The management of large amounts of information and knowledge is of ever increasing importance in today’s large organizations. With the ongoing ease of supplying information online, especially in corporate intranets and knowledge bases, finding the right information becomes an increasingly difficult task. Today’s search tools perform rather poorly in the sense that information access is mostly based on keyword searching or even mere browsing of topic areas. This unfocused approach often leads to undesired results. The following example illustrates the problem more clearly:

One might, for example, want to find out which organization established the Agreement of Agriculture. A simple search for “establish Agreement of Agriculture” might result in a huge list of documents containing these words, but actually none of them containing the desired result: WTO or World Trade Organization. The problem becomes even worse, if the result searched for only appears in a foreign language document. Figure 1 shows an extract of an ontology, which could solve this problem. The grey ellipses represent generic concepts, whereas the white ones represent specific instances of these concepts. The two concepts shown here are interlinked by a relationship. The ontology enabled search application would first identify “Agreement of Agriculture” as a “standard” and would then detect the relationship “establish” to “international organization” and its instances, and hence solve the problem by extending the search query. Furthermore, it could provide added value by detecting other relationships that provide the user with more possibilities, for example standards of other organizations could be presented.
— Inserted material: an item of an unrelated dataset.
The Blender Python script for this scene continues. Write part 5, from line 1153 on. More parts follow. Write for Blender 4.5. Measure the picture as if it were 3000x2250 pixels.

This example shows how ontologies can help to improve the management of information. Semantically annotated documents, i.e. documents which are indexed with ontological terms and concepts instead of simple keywords, provide several advantages. First, the ontological abstraction provides robustness against changes in the document. In the above example, the document content might change using the term ‘Agricultural Agreement’ instead of ‘Agreement of Agriculture’. However, since the document has been annotated with the ontological semantics, this will not affect the search results. Second, since the ontology used for annotating the document is domain specific, the semantic meanings and interpretations of keywords are bound to that domain and therefore the retrieval is likely to be more efficient. A term can have several meanings in different domains. By first mapping the keyword to its semantic representation in a specific ontology and using the ontology’s linked knowledge structure, a much more focused search approach can be taken. Third, document specific representations no longer affect the search. This is extremely important in the case of multilingual representations. Keywords of several languages are mapped to the same concept in an ontology and are therefore given the same meaning. Multilingual search portals can be established to produce the same results, no matter which language is used for retrieval.

Figure 1: Ontology example, excerpt

Another important issue of knowledge management, especially with regards to document metadata and indexing, is the classification of documents. Presently, this is carried out by subject specialists in a time consuming process. With today’s vast amount of available information on the WWW, automatic support is needed to efficiently manage this task. Ontologies play a critical role in supporting the machine readable semantics needed to facilitate automation.

Before such powerful Semantic Web[1] applications can be built and used within certain domains of knowledge, the basic requirement, a machine readable vocabulary represented by a domain ontology has to be established. The creation of ontologies is a time consuming task and often carried out in an ad-hoc manner. Only few methodologies exist, and even less automated tool support is available. Constituting the knowledge base for future Semantic Web applications, domain ontologies have to be created continuously in all possible areas and communities. The need for a reusable methodology is evident. This paper outlines a comprehensive, reusable framework for semi-automatically-aided building of domain ontologies. A prototype project is used for the application of this computer-aided framework, which provides the reader with a practical, methodological ontology engineering approach.

The domain that serves for creating the prototype ontology is the Biosecurity Portal on food safety, animal and plant health. The portal is an access point for official national and international information relating to biosecurity, the risks associated with agriculture (including fisheries and forestry), and food production. Many countries are still struggling with rapid advances in technology and often lack access to basic information on food safety, animal health and plant health. However, access to this information is of paramount importance for countries to protect health, agriculture and the environment.

One of the goals of the portal is to serve as an electronic information exchange mechanism for the addressed community and therefore to ensure efficient and effective information retrieval. The extension of its knowledge base to information available on various other sources in the WWW can highly support the purpose of the portal. Serving an international community, the information must be retrievable in various languages. The domain is multidisciplinary across three different, but related subject areas. The motivation to create a commonly agreed on, formally specified vocabulary in form of domain ontologies becomes evident

1.2 Overview of the approach

The presented project introduces a comprehensive framework for building a domain-specific ontology. The approach combines classical methodologies for human-based ontology engineering with semiautomatic support of a heuristic toolset. Actually, two methods for ontology acquisition are applied in order to create the domain ontology. The first is to create a small domain-specific core ontology from scratch and then apply a focused web crawler to this ontology in order to retrieve domain related web pages and interesting domain terms for extending this base ontology. The second acquisition approach takes a well-established thesaurus as a basic vocabulary reference set and converts it to an ontology representation. Then a domain specific and a general corpus of texts are used in order to remove concepts that are not descriptive for the domain. The heuristic used here is, that domain specific concepts are more frequent in the domain-specific text corpus. A side product of this removal step is again a list of frequent terms, which can eventually enhance the ontology (see Volz 2000 for more details on this approach). The results of these steps are assessed to assemble the final domain specific ontology, which is now accessible through a multilingual web portal.

1.3 Outline

The next section provides a brief introduction to the larger framework the prototype project is embedded in. In section 3 a proposed layered multilingual ontology model is introduced. It sets the basis for the methodological framework, which is discussed in detail in Section 4. All steps of the prototype project are then presented in Section 5 and currently available results are shown. Finally, section 6 gives an outlook on further work and opportunities that this project enables.


[1] Refer to (Palmer 2001) for an introduction to the Semantic Web.